One of these things is not like the others. I mean, what kind of name is Solidus anyway? (It’s the proper name for what your Earth culture calls the ‘forward slash’ but it sounds so much like a name for a wizard that I have been waiting 16 years to name a wizard that. It feels good to be free of the burden, like the one ring is finally destroyed. My quest is at an end. Yet some people don’t put over a decade of thought into the perfect character name? Apparently? I have met them but I’m still not sure they exist.)

Oh yeah, baby! That’s right, melon-farmers, we’re doing one of these. We are doing. One of these. And by “one of these” I, of course, mean a webcomic storyline in which all of the characters play a tabletop RPG and you get to see them as their in-game characters having adventures in the world of the game. I have always wanted to do One of These. So it was just a simple matter of starting a webcomic, uploading comics to the website for fifteen years in which nobody plays any TTRPGs and then starting a storyline in which they do. Child’s play.

Now, that previous paragraph contains a single inaccuracy. I haven’t always wanted to do one of these, I’ve wanted to do one of these since I saw Scott Kutz do it in his webcomic PVP back in 2001. Fun fact: that storyline was actually my introduction to the game of Dungeons & Dragons. Scott made making a webcomic and playing D&D look so fun that I’ve spent the last 20 years doing both of those things.

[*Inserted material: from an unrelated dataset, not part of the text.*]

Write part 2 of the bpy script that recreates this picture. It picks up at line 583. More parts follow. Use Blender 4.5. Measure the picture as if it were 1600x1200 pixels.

So, full disclosure, this storyline is influenced by, inspired by, a deliberate homage to, whatever you want to call it, that PvP storyline and all of the subsequent D&D comics in the PvP archives. Yes, this is absolutely necessary. Yes, I know it’s a trope now. We’ve all seen the episode of Community where they play D&D, we’ve all seen that episode of Big Bang Theory where they get just enough details wrong to let you know that nobody working on the show apart from one nerd stuff consultant has any idea what they’re talking about. But back in 2001 we didn’t have Critical Role or Flintlocks and Fireballs, we had webcartoonists who took us by the hand and led us into a world of adventure. And I’m pretty sure Scott Kurtz was the OG. At least, he was for me. For years before I rolled my first twenty-sided dice I called D&D “the PvP game”. So, yeah, these days it’s “doing one of these” but for me it is and will always be “doing a PvP“, so consider this whole thing a big tribute to the original and best, the inimitable Scott Kurtz. Game respects game.

So you may notice this page looks… radically different… to any other strip in the archives. To tell you how we arrived there I need to show you even more of how the sausage gets made, so put on your disposable plastic aprons and rubber gloves and join me by the meat grinding machine. So when I write the scripts for the comic I don’t just write them a page at a time. It normally all comes out in a big stream of consciousness, then in redrafts I start breaking the thing up into separate scenes and finding the act breaks. Only when I have my sequence of scenes sprinkled with jokes do I start chopping them up into four-panel comic strips. So each page is a stand-alone gag, right, but when taken as a whole they flow into a whole story like a graphic novel (and you could argue the extent to which the individual pages stand alone… Yeah I see you, person who comes back to the website once every couple of years to binge an entire completed chapter). So anyway, I’m taking my 30-minute sitcom script and feeding it into a prosciutto slicer, and while this is going on I’m doing three other things at once:

1. showing the script to my guinea pig readers to see where the laughs fall
2. punching up laughs on individual pages
3. cutting pages that don’t move the story forward, aren’t funny or both

Why am I telling you all this? Well, as a byproduct I ended up with a weird page, this page, that try as I might I could not get it to fit into four panels. Too much story to cut down, not funny enough to justify being an awkward seven panels long, yet no good place to punch up the humour either. And my guinea pig, my wife who is five times smarter and funnier than me, all she can tell me is that what’s there on the page isn’t really working for her. The last two panels aren’t worth expanding on to make into their own separate page (and you don’t want to drag these moments out more than you have to) but they are funny, at least to me if not my wife. So it’s a problem page, my sausage-making machine had found a gristly prosciutto slice that it can’t slice any thinner. I need to back away from the mixed meat metaphors, this is getting out of ham.

So finally I realised the solution. Like Alexander the Great teleporting a mutated psychic octopus into the Gordion Knot, the simplest solution was the best. I cut the last two panels entirely. And let me tell you, it was excruciating. I had to murder a bunch of darlings to keep this storyline to a sensible length but this cut was the hardest. But I realised why it wasn’t quite working; it was just a reiteration of the punchline you see above. Not quite explaining the joke, but definitely gilding the lily. Then I realised I could save myself a lot of time by turning the top of the page into a big establishing shot, and the end product is what you see here.

Sorry, I’m rambling. I am just so stoked to be doing this storyline and taking it in all the weird and wonderful directions it goes, it’s basically a big Christmas present I’m giving to myself and I guess you can enjoy it too if you want.